Le projet de révision des ordonnances Hudood a provoqué d’importantes campagnes de protestation de la part de la Muttahida Majlis-e-Amal, la principale alliance de partis politiques islamiques, qui a menacé de boycotter le Parlement. Le 12 septembre dernier, le gouvernement semblait avoir cédé à la pression en proposant de modifier le projet de loi concernant les viols. “S’il y a quatre témoins, les cas de viol tomberont sous la loi islamique, si ce n’est pas le cas, le viol relèvera du droit public pénal a indiqué le ministre de la Justice, Mohammad Wasi Zafar.

Pour la Commission ‘Justice et paix’, “ce marchandage politique rétablit non seulement les insuffisances de l’ancienne loi, mais le nouveau projet de loi devient pire que l’ancienne ordonnance”. La Commission soulève également la question de “l’applicabilité des critères de justice” relatifs aux dispositions de zina. “Pas une seule personne coupable de viol n’a été punie depuis 1979, alors que des milliers d’hommes et de femmes souffrent des conséquences des provisions injustes fixées par cette loi précise le rapport. Selon la Commission pour les droits de l’homme du Pakistan, 79 femmes étaient emprisonnées en 1979 ; en mars 2006, elles étaient 6 000 à avoir été placées en détention provisoire, 75 % d’entre elles attendant leur procès au titre des ordonnances Hudood.
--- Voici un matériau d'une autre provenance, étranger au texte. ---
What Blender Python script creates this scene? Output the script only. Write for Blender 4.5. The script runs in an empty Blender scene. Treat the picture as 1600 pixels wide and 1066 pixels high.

Le rapport souligne aussi les points discriminatoires envers les minorités religieuses, comme pour les cas d’adultère qui peuvent uniquement être traités par des avocats musulmans et devant le tribunal fédéral de la charia. Pour Mgr Lawrence John Saldanha, archevêque de Lahore et signataire du rapport en tant que président de la Commission ‘Justice et paix’, cette loi est “très discriminatoire puisque les avocats non musulmans du pays reçoivent la même formation que les avocats musulmans” et qu’ils étudient également la loi islamique. Le rapport rappelle que la religion peut seulement apporter une contribution à la justice mais ne peut en aucun cas devenir le fondement de la loi. “Ignorer ce principe revient à réduire le champ d’action de la religion et celui de la justice précise Mgr Saldanha.

Selon la Commission des droits de l’homme du Pakistan, la principale organisation de défense des droits de l’homme dans le pays, un viol se produit en moyenne toutes les deux heures et un viol collectif toutes les huit heures. Pour certains militants des droits de l’homme, ces chiffres sont sous-estimés, tant les tabous sociaux, les lois discriminatoires et le harcèlement que la police fait subir aux victimes sont forts.